Focusing on the model itself, I have seen many that are suppository for carefully negotiated and crafted words that capture the context and meaning of the brand. They have separate buckets for words relating to the personality, essence, values and usually refer to the product and who they target. 

The brand model is often treated as precious artifact – looked after with great care but seldom used, and woe betide anyone criticising it or wanting to make any changes to it.  However, the brand model is a tool and should be used regularly and kept razor sharp. This is especially true when brands are competing in such a complex and everchanging world. They need to be joined-up in every channel they appear and remain strongly relevant in an ever-evolving marketplace. 

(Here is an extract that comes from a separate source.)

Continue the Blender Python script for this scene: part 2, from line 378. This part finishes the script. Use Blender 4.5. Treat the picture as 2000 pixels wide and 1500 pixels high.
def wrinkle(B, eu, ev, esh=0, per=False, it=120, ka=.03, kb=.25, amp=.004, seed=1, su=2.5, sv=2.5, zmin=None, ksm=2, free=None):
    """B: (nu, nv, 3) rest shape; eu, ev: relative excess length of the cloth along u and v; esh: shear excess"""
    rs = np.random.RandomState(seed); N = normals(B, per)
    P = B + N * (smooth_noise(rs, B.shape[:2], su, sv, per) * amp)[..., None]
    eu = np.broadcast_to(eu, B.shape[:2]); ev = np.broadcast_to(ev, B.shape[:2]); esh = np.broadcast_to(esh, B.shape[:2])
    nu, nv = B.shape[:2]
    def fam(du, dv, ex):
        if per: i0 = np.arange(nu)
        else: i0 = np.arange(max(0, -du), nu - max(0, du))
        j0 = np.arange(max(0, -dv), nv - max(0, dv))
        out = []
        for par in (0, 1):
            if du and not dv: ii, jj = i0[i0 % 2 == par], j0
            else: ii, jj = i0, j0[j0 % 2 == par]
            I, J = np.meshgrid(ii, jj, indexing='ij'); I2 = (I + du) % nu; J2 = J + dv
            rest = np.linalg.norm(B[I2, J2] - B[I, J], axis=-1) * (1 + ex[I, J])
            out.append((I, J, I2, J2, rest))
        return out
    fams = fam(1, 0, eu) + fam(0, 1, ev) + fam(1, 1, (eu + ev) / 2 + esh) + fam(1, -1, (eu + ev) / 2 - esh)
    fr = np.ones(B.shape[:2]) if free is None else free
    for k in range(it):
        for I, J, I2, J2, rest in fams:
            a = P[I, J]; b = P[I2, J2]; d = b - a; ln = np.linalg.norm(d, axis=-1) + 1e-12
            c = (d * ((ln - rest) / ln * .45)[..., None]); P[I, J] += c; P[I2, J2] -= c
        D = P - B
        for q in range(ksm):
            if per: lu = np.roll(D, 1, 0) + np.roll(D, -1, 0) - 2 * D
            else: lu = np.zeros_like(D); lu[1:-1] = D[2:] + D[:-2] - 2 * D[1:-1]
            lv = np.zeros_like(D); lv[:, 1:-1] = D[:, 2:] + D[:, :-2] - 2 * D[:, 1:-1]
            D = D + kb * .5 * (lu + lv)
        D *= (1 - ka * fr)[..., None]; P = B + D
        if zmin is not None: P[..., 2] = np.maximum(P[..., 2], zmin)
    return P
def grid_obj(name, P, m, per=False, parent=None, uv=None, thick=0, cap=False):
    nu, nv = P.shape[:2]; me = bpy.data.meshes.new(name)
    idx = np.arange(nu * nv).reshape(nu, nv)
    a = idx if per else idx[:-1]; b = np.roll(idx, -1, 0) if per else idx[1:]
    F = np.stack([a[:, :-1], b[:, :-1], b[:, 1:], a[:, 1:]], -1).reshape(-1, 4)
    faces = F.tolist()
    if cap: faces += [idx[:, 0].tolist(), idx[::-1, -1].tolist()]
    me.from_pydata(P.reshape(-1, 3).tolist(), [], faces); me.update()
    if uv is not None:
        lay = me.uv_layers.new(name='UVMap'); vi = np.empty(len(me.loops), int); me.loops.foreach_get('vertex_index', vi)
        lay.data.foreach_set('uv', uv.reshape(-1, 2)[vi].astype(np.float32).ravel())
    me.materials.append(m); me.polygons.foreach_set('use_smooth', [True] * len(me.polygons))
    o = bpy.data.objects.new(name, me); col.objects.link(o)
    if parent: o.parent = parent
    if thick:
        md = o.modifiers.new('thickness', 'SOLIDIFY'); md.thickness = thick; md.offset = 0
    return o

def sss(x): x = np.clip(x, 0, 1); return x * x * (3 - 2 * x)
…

The criticism I have of many brand models is that each little box of words sits in isolation. The reader must work hard to make sense of the whole and so will find it difficult to use the model in any practical way. The values, for example, should strongly relate and connect to the product, the consumer insight, and so on. As designers, we are looking for guidance at every aspect and level to create a product or communication that sits core to the values, is targeted at the consumer and has the right look and feel to fit the personality. Too often the words are clever in their summation but rarely inspiring. However, if the model reads like a story where each part connects to the next it builds a strong image in the mind and so helps the user of the model act in a proactive, confident and targeted way. 

I will use our Echo model definitions to go into this in a bit more detail, but in principle it has the same constituents as everyone else’s.  Our model, which we call a ‘molecule’ has three main parts at the core which are all connected (hence the name): the user reward, brand values and product attributes. These are in-turn connected to the personality, human truth and purpose, but more of them in a later article.  

We nearly always start with the product attributes because if you don’t have a product, you don’t have a business and certainly don’t have a brand. It therefore grounds us. As mentioned before products change as the world moves on so we focus on defining the type of product not the thing itself. For example, if Kodak had referred to their product as images rather than rolls of film they might still be in business. Defining brand values can be tricky so to help we fit them into a sentence that starts with: “We stand for…..” If it makes sense when you say it- it’s a value. You often see a box described as “consumer insight” which is ok, but we think it’s more useful for communications, so we prefer ‘user reward’.  ‘User’ because the consumer is not always the whole picture, e.g. mum buys her teenage son’s deodorant, and ‘reward’ as it help us to think how we want our recipient to feel or behave having received our product i.e. what they get out of it.

Finally, we give ourselves the discipline of only having three words or short phrases in each of the parts and each one of these three must connect to their corresponding word or phase in the other parts. This way the molecule connects up, makes sense and is useful.